■ Task details:
Return the number of lines that contain the word "script", and return nothing else.
---- Recorded data
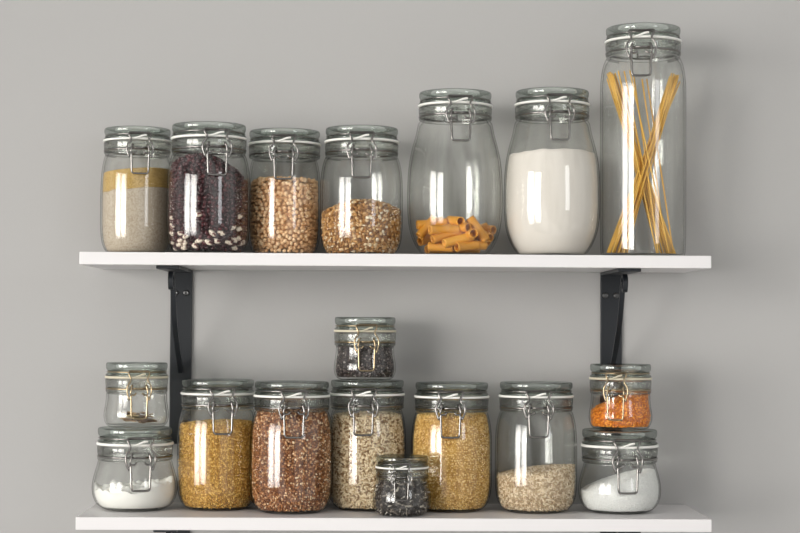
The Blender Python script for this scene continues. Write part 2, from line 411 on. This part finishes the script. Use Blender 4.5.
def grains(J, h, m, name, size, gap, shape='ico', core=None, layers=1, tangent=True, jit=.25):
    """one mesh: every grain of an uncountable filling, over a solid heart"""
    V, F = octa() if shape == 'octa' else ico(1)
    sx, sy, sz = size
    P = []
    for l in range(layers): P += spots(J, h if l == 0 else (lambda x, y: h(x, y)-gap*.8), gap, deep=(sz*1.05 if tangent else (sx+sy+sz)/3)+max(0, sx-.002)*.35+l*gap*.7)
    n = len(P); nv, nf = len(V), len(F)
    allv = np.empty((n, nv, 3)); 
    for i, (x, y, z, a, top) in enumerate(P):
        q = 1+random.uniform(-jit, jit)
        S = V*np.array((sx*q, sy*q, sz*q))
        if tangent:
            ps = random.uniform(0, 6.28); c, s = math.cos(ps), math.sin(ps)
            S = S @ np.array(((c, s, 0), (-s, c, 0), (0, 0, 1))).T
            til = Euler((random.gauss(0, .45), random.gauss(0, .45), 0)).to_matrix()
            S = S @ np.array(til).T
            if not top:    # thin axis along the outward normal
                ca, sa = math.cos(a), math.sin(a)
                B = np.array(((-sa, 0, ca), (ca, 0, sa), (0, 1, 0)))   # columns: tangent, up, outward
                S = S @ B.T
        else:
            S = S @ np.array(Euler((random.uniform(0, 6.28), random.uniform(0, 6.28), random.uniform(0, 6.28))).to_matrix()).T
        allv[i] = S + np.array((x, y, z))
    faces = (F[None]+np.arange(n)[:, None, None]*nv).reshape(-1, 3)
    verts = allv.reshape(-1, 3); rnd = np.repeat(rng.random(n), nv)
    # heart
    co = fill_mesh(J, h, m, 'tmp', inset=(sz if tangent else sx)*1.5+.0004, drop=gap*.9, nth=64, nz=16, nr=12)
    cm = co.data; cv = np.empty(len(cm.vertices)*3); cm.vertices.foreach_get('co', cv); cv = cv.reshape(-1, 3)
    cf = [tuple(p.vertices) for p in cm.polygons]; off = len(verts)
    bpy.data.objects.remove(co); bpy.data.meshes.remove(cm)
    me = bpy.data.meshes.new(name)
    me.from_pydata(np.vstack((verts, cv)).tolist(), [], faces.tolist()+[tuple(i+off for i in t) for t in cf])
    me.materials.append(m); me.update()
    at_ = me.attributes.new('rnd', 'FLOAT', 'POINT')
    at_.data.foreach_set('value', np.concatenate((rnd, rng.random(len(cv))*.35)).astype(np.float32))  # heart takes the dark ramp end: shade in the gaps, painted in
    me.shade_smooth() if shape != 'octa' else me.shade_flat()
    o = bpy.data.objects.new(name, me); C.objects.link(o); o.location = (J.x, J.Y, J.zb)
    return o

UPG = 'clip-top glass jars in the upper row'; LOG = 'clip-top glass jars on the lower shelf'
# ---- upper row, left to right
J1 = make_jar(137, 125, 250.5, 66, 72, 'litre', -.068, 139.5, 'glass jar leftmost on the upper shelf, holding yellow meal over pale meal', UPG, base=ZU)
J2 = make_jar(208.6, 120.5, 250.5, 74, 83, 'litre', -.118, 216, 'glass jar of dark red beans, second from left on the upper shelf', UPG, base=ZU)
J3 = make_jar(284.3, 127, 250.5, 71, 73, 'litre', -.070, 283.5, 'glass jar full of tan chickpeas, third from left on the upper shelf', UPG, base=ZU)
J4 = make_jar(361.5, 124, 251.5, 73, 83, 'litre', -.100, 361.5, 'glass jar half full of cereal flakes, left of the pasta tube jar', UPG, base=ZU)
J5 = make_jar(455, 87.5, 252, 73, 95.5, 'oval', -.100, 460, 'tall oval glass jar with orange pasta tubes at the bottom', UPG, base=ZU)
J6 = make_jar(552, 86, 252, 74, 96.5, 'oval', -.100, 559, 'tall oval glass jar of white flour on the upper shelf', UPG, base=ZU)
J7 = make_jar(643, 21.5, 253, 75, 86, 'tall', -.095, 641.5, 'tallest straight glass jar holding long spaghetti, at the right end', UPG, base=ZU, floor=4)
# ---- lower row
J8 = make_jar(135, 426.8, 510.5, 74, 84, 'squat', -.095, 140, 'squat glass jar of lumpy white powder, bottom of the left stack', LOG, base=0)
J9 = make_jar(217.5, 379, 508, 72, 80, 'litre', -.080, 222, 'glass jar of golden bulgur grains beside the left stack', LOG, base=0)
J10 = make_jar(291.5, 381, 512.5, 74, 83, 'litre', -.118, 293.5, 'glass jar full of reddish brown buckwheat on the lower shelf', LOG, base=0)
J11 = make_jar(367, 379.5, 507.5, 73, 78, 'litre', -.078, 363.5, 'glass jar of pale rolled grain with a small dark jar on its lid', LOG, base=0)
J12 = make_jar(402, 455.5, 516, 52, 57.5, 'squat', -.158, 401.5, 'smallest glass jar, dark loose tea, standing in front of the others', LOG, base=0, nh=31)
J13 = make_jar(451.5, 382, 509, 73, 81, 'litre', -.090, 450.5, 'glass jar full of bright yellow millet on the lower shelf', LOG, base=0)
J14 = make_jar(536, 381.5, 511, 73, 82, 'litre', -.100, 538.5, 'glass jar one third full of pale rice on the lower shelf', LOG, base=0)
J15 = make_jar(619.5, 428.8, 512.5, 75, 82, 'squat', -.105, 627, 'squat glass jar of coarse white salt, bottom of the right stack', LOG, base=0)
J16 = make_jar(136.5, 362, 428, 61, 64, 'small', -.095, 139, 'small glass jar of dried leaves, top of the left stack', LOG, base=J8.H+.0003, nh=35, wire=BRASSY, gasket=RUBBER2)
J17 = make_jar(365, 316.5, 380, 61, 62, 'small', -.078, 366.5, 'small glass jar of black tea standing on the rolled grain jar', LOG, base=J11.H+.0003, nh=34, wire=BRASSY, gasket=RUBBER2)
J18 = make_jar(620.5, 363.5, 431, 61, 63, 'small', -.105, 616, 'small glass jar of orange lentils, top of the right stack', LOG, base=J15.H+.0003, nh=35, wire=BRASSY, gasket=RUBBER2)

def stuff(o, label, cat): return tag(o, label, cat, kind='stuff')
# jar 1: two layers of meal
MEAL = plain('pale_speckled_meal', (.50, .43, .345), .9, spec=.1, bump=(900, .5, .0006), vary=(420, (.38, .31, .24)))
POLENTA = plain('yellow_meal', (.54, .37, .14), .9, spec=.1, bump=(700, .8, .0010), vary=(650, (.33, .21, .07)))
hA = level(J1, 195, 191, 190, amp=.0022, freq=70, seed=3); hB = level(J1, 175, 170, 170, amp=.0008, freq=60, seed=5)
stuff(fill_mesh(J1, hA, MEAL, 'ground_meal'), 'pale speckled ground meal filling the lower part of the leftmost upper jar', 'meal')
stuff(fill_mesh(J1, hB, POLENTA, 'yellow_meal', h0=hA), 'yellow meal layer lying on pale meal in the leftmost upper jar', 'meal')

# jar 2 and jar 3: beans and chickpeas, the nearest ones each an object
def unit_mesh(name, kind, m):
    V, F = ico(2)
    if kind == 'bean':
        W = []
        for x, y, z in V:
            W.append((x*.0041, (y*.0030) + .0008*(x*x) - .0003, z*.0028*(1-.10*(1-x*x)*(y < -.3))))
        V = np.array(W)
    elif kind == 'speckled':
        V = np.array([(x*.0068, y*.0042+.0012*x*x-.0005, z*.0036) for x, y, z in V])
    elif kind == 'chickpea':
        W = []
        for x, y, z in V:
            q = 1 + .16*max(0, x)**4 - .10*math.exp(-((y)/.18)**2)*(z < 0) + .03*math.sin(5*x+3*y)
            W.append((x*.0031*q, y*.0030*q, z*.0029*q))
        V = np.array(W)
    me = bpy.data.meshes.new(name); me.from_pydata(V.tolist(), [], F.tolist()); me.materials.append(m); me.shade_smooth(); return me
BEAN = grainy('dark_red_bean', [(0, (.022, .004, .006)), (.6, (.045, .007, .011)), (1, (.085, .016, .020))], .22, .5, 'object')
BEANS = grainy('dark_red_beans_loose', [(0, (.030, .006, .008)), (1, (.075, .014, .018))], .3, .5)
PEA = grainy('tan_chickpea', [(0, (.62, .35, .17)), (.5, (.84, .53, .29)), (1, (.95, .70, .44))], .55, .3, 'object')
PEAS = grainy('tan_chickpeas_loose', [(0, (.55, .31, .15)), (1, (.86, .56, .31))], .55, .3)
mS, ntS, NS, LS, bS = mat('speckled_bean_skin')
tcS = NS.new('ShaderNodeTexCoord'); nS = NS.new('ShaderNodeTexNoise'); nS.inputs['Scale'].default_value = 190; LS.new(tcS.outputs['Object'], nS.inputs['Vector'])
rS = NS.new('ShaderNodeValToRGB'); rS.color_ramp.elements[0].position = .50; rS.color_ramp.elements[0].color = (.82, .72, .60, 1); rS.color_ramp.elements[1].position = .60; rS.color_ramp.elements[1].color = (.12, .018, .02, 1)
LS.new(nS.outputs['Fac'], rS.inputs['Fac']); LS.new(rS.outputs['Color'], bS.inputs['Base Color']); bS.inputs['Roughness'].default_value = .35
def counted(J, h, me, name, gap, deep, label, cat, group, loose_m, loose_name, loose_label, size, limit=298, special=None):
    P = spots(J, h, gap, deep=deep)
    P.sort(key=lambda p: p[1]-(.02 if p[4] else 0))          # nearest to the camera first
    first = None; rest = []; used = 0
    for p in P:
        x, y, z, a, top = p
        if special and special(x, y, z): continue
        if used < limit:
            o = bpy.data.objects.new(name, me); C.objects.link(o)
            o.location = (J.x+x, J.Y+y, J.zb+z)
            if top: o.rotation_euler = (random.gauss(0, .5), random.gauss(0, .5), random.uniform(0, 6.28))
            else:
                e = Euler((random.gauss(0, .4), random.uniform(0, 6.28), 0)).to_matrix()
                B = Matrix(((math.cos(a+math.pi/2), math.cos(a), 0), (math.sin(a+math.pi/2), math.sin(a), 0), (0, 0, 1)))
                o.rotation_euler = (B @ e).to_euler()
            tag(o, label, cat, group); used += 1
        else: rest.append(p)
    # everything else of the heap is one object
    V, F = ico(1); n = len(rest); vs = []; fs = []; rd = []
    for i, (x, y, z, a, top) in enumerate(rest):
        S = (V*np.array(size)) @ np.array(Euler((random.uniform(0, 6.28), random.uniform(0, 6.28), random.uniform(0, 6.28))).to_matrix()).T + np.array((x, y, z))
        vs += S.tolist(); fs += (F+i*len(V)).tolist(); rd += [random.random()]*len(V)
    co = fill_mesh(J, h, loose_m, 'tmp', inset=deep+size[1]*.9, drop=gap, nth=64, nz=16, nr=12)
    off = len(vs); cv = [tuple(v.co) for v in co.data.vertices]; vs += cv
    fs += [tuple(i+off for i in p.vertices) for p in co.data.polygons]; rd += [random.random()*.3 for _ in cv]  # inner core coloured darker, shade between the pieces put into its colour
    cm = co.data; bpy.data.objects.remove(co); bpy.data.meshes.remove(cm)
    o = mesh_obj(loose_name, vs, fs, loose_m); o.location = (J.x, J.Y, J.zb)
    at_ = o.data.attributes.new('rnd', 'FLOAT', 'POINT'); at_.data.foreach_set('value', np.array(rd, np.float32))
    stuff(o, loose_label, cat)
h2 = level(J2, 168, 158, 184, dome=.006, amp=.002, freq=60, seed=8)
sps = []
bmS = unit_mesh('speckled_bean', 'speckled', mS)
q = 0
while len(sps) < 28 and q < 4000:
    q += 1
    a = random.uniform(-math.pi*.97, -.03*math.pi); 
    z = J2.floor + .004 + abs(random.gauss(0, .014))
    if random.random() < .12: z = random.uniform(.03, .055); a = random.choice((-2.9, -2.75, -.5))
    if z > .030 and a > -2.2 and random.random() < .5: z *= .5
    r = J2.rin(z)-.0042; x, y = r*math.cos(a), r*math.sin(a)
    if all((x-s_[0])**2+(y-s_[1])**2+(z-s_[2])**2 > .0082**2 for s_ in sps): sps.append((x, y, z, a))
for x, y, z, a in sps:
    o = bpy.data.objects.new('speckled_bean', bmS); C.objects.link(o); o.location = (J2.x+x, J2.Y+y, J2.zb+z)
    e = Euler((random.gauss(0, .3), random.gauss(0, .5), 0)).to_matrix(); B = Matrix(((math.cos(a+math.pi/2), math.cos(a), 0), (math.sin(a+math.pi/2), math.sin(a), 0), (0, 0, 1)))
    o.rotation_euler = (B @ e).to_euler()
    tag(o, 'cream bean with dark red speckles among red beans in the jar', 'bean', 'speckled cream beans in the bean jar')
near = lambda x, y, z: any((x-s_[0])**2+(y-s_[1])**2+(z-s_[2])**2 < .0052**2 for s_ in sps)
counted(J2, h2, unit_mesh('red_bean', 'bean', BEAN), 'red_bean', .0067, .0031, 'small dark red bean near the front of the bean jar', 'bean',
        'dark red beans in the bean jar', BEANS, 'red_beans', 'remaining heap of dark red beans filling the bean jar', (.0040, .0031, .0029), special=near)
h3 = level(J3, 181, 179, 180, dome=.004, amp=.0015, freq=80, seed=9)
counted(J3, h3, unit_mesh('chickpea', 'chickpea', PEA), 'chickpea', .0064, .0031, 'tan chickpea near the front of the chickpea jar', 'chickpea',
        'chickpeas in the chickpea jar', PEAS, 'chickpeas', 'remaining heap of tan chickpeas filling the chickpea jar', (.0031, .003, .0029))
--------
---- Recorded data
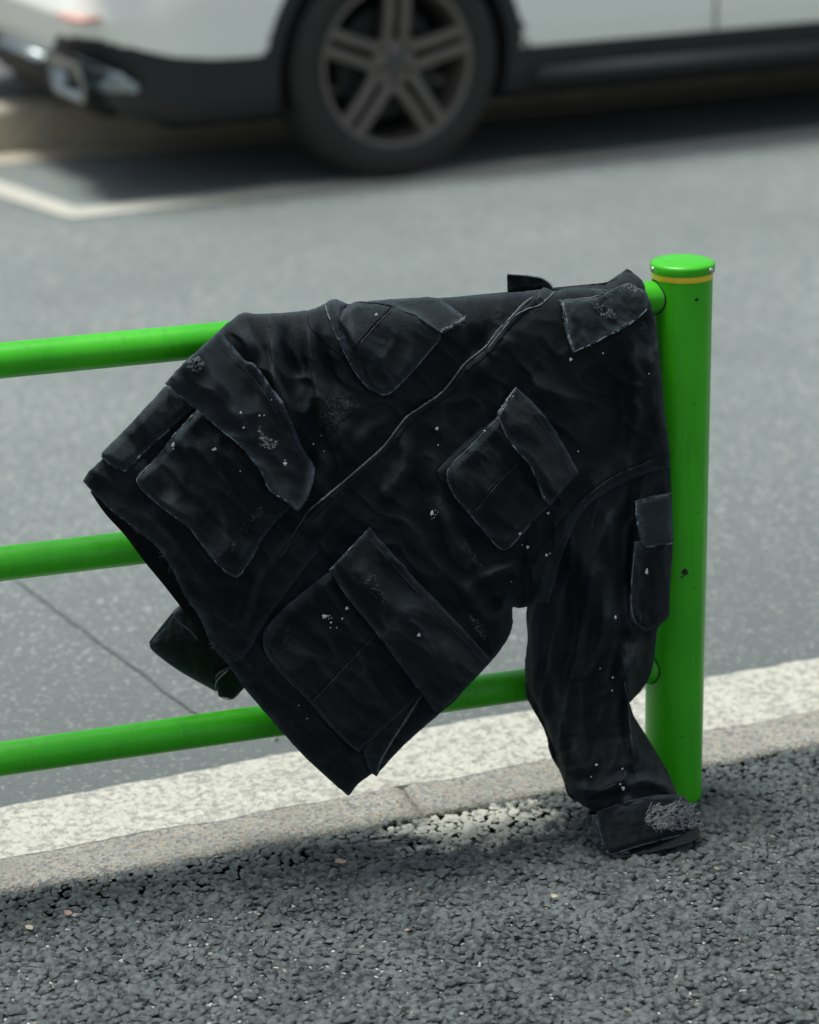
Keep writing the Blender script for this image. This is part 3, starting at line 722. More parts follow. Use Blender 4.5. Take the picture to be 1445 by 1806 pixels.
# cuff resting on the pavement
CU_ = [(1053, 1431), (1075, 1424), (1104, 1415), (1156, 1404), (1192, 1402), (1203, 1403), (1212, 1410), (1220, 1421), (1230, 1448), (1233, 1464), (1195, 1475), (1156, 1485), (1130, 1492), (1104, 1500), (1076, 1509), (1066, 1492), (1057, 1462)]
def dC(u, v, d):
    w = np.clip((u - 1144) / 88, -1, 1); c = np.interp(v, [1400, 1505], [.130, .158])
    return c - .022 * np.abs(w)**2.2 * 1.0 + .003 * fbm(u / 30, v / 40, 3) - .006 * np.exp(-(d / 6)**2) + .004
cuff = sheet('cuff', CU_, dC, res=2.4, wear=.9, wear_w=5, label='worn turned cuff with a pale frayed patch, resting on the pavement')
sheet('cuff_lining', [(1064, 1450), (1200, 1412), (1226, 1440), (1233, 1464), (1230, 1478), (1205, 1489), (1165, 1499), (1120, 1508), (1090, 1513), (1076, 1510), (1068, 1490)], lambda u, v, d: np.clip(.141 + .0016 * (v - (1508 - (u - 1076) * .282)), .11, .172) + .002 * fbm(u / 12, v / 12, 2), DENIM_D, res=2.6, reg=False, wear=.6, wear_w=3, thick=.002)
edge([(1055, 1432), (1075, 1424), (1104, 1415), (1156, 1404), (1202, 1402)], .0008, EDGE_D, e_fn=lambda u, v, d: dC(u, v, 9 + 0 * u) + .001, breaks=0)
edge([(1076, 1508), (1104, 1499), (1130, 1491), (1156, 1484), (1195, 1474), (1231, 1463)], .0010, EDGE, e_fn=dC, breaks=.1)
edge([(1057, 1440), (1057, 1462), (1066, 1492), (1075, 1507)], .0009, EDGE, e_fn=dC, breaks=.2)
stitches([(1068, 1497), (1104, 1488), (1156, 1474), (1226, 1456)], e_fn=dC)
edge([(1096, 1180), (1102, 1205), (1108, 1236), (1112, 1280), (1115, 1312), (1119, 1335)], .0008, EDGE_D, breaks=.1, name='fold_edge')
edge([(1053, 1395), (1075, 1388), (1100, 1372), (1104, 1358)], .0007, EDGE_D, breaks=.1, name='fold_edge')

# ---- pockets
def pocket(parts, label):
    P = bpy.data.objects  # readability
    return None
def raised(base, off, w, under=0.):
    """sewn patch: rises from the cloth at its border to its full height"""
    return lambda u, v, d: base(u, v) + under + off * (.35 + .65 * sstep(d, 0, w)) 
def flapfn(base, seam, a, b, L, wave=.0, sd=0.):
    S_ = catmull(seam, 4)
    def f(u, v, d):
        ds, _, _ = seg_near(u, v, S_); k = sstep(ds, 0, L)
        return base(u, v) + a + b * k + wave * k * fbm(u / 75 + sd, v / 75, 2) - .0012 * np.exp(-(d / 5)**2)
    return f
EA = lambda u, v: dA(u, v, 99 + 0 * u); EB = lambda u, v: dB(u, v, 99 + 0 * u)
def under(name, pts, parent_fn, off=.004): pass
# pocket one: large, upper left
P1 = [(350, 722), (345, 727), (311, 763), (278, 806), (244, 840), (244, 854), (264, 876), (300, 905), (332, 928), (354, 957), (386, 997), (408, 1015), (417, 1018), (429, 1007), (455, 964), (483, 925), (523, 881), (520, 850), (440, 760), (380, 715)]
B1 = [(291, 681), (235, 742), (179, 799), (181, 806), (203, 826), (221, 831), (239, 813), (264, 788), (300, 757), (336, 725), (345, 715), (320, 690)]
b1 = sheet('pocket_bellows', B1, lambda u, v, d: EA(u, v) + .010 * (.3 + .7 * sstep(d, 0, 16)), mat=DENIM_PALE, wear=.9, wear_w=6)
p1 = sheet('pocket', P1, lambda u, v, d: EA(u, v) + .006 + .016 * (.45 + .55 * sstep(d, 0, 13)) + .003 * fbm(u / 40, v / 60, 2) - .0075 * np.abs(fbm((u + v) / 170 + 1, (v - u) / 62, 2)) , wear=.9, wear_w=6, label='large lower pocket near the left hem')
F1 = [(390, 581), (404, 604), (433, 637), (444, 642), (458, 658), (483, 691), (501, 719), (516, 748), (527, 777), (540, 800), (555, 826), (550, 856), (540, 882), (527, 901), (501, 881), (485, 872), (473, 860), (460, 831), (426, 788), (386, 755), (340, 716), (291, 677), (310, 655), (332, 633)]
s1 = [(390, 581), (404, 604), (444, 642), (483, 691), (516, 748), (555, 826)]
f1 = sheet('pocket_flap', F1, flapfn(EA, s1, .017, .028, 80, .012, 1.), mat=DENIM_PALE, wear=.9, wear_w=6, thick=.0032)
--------
■ Response below:
2